Mit immer kleinerer Technik großen Fortschritt zu erzielen – darin liegt die Chance der Mikrosystemtechnik. Die Branche boomt, zwischen 2002 und 2007 ist der Umsatz der rund 170 in Berlin tätigen Unternehmen laut Branchenreport der Technologiestiftung Berlin um 56 Prozent gewachsen. MGB verkauft das Endoskop „Videolux“ vor allem in Asien: „Besonders erfolgreich sind wir in China. Dort wird es von den extrem gut und modern ausgestatteten Krankenhäusern der Volksarmee eingesetzt.“ Den Blick in verschlossene Räume eröffnen die endoskopischen Geräte aus Adlershof nicht nur in der sogenannten „Schlüsselloch“-Medizin. Sie ermöglichen es beispielsweise auch, das Innere von technischen Anlagen zu inspizieren, etwa Turbinen von Kraftwerken. Und auch hier kommt Hightech im Miniformat zum Einsatz: In Form eines Mikromotors, der direkt rund um die Linse aufgebaut ist. Mit dem neuartigen Bauteil lassen sich die Funktionen der Industrie-Endoskope erweitern, etwa durch Auto-Fokus oder verbesserte Zoom-Möglichkeiten.
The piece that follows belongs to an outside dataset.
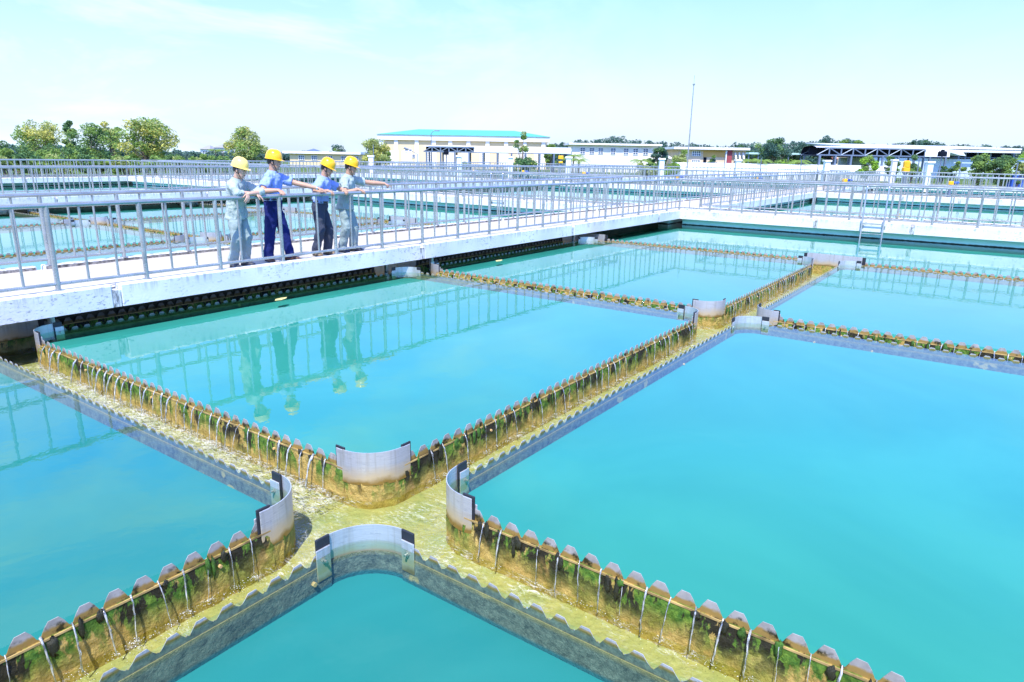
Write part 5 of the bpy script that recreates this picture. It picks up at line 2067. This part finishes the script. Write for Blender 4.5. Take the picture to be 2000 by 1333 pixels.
for i, (px, pt, d, lb) in enumerate([(422, 285, 150, 'palm between the two far villas'), (438, 286, 150, 'palm right of the second far villa'), (1118, 290, 84, 'palm at the left corner of the long cream building'),
                                     (1254, 301, 78, 'palm before the right end of the long cream building'), (1463, 300, 86, 'palm right of the slanted fins'), (1486, 301, 84, 'palm left of the tallest dark tree'),
                                     (1556, 302, 84, 'palm before the wooded rise, left of the truss canopy'), (1128, 300, 80, 'low palm before the grid fence')]):
    palm(px, pt, d, lb, 300 + i, 3.6 if d < 100 else 4.5)

# far wood along the skyline: reads as one mass
rng = random.Random(99)
wd = MB()
prof = [(-60, 286, 120), (40, 284, 120), (360, 296, 160), (470, 296, 170), (560, 296, 180), (700, 300, 180), (1060, 281, 170), (1100, 279, 170), (1150, 274, 200), (1180, 271, 200), (1205, 266, 200), (1225, 273, 200), (1280, 276, 210),
        (1330, 281, 210), (1400, 285, 200), (1440, 278, 190), (1470, 279, 190), (1500, 282, 190), (1545, 276, 180), (1580, 277, 175), (1605, 268, 170), (1625, 273, 170), (1665, 272, 170), (1700, 282, 180), (1760, 281, 185),
        (1778, 273, 180), (1800, 271, 180), (1830, 281, 190), (1900, 284, 190), (1960, 286, 200), (2060, 286, 200)]
for i in range(len(prof) - 1):
    (p0, t0, d0), (p1, t1, d1) = prof[i], prof[i + 1]
    n = max(1, int((p1 - p0) / 6))
    for k in range(n):
        f = (k + rng.random()) / n
        px, pt, d = p0 + (p1 - p0) * f, t0 + (t1 - t0) * f + rng.uniform(-2, 4), d0 + (d1 - d0) * f + rng.uniform(-8, 12)
        o = gp(px, d, .15)
        H = max(2.0, zat(px, pt, d) - .15)
        for q in range(5):
            rr = rng.uniform(.14, .22) * max(H, 5)
            z = .15 + max(.6, H - rr * .8 - q * H * .2)
            leaves(wd, (o.x + rng.uniform(-1.4, 1.4), o.y + rng.uniform(-1.4, 1.4), z), rr, 75, .42, 0 if rng.random() < .55 else 1, rng, .85)
tag(mk('far_wood', wd, [mat_leaf('far_leaf', (0.08, 0.15, 0.13), (0.13, 0.20, 0.16)), BL]), kind='stuff')  # distance haze put into the paler, bluer leaf colour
Den Blick zu schärfen – das ist auch das Anliegen der Adlershofer Firma LensWista. Sie produziert mit extrem verkleinerter Technik neuartige Kontaktlinsen: Firmenchef Alexey Kalachev hat ein Verfahren entwickelt, mit dem er die Oberfläche seiner reinen Silikonlinsen nanotechnisch verändert. Dadurch können die Linsen bis zu drei Monate ununterbrochen im Auge verbleiben. Zurzeit wird die Anwendung erprobt.